I always felt the need to things with my hands. It made me happy as a child: assembling, disassembling, touching the earth and its materials. I felt at peace.
When did you discover ceramics?
When I was seventeen. School wasn’t for me, so I left and did a training course at the Bisbal ceramic school thinking it might be as it involved manual things. I combined schooling with an apprenticeship in a pottery workshop. The connection was growing, and after a few years I told myself that maybe I could make a living this way.
What do you like most?
Using senses like touch, vision, and intuition. My job allows me to interact with various elements and for me, ceramics isn't a job, but a way of life. I wake up happy thinking about the pieces I have to make and the production process is pleasant for me.
What sets you apart?
From the beginning I set out on a path on which I continue: making the ceramics that I like best, black ceramics, and using fire like always.
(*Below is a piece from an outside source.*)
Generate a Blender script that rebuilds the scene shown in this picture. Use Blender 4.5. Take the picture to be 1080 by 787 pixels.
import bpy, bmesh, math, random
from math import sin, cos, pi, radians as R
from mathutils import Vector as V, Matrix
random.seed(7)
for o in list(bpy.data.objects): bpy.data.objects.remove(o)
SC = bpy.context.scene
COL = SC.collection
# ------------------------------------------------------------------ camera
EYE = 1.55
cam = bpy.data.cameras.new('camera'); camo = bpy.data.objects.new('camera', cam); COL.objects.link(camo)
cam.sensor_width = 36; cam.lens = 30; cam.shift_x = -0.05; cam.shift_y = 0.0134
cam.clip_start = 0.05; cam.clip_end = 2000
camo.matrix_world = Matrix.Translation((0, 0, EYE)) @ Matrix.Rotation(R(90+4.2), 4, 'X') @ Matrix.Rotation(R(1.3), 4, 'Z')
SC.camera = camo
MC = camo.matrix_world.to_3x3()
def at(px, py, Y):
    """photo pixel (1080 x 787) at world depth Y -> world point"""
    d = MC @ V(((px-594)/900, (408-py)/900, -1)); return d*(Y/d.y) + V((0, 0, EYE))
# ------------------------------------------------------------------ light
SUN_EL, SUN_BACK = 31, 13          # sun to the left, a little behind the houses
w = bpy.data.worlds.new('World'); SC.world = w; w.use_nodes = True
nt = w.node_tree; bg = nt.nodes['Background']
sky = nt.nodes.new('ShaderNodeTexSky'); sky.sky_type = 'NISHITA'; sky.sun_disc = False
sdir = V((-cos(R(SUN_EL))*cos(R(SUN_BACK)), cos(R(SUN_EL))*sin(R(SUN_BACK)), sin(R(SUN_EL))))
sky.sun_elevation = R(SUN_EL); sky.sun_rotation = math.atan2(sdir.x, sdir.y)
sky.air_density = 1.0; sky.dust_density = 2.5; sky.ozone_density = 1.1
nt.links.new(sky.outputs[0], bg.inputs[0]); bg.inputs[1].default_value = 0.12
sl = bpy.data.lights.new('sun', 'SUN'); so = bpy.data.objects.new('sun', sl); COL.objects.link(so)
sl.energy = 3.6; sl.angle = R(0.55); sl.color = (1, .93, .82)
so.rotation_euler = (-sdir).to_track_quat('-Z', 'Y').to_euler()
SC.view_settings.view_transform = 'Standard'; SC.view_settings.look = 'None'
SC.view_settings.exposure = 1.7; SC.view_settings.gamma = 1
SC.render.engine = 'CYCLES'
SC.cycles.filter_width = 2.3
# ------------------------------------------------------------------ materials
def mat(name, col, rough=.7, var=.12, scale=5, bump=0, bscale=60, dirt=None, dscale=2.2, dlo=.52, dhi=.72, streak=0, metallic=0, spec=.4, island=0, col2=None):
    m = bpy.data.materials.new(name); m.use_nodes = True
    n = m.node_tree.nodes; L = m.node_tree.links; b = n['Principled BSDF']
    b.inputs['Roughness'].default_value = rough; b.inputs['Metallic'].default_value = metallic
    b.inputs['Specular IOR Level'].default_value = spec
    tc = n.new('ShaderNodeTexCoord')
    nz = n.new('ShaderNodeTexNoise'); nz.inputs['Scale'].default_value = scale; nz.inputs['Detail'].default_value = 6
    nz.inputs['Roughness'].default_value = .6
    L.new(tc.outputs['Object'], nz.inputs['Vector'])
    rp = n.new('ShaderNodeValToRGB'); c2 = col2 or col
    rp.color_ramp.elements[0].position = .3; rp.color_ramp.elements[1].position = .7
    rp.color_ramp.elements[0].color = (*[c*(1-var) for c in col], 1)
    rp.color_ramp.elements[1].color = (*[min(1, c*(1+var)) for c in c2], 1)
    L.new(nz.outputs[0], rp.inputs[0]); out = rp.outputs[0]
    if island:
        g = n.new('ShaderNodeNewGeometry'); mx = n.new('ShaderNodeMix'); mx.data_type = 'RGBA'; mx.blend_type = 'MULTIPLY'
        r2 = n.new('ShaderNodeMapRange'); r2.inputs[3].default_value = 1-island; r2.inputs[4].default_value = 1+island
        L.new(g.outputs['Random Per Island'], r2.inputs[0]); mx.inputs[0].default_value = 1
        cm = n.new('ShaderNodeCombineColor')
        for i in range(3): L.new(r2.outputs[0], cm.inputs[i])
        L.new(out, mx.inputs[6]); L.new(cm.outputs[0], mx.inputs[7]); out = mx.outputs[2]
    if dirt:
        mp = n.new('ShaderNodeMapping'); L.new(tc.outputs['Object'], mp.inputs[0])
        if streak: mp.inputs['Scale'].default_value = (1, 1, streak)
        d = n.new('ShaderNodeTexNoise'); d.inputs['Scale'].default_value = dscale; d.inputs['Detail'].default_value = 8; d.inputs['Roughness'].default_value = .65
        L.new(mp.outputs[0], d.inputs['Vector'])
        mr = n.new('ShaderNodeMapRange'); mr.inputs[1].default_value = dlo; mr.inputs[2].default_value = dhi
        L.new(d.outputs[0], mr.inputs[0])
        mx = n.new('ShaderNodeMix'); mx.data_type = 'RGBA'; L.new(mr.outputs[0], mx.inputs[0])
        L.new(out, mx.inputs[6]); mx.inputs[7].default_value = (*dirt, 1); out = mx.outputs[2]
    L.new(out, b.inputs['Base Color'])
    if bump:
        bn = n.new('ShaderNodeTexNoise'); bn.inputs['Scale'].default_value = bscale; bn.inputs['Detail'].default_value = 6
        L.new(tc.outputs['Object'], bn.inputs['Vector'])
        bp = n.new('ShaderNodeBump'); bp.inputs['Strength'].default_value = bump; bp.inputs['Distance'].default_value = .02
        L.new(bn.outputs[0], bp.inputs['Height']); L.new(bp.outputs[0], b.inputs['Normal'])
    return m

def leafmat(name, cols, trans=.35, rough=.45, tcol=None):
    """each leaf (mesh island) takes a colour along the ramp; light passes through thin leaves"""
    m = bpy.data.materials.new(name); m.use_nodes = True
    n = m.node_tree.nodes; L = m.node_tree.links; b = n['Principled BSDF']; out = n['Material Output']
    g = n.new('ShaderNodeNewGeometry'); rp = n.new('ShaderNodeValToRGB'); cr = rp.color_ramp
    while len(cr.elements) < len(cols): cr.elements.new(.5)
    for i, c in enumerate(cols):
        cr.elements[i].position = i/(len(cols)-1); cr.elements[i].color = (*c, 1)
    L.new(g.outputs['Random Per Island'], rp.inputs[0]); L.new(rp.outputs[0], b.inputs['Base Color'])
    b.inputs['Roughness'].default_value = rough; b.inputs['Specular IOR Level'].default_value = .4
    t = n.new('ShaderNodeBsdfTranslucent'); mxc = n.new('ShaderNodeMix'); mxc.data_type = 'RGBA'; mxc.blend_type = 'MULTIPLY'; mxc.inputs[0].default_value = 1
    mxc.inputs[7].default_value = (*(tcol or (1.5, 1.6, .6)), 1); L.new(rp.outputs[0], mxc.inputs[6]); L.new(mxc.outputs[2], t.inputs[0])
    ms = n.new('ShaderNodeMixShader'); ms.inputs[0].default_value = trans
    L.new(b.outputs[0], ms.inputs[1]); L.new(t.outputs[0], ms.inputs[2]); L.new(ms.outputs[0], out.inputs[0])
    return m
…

The old trades and fire are the backbone of a project you’re doing: the recovery of old furnaces in the Gavarres. You’ve made traditional fired lime tiles and now you’re working on extracting rosin. What did you know about this material?
At Empúries, I learned that rosin was used to waterproof wine jugs so they could be reused. I knew it was a regular activity throughout the peninsula, concentrated in areas with pine trees. I found an expert who told me that it was obtained in the Gavarres. Isidro Tarrés, who lives in the Seu d’Urgell, explained to me that his father went to Súria every winter to work a rosin oven, and I went to Burgos to see the process. The first firing of the rosin will be done at the next Carbonera de Forallac festival in a self-made oven.
How do you get the rosin?
Since the Middle Ages, the system has been this: the rosin must be extracted from the pine trees, then placed in a specific way inside hot clay, and when it’s full, it must be burned. The rosin must burn in a controlled way so the resin falls and moves through an underground tube to a second container due to the effect of gravity. This tar is burned again when it’s still hot until it’s like a gum. Then the heat is smothered and the liquid paste is lowered to a third container to cool. Then we have the final product.
What were its uses?
Poultices were made for people with lung problems, fishermen used it to extract spines from sea urchins, to seal wooden boats, to waterproof ceramics, for ropes and sails on sailboats, to mark livestock, and more. Without knowing how to read or write, people were able to solve many problems in their environment!
What comes after this project?
A glass oven. I know a couple, here. In fact, the historian Pep Matas wrote the book El pont de las dobles about the facts around this bridge in Cruïlles that led to a glass oven.
Why is it so important to recover all these practices in the 21st century?
Because what worked will always work and if no one recovers it, puts it into practice, learns it, and shares it, the knowledge transmitted over the centuries will be lost. We have to preserve this heritage: twenty years from now there will be no direct witnesses.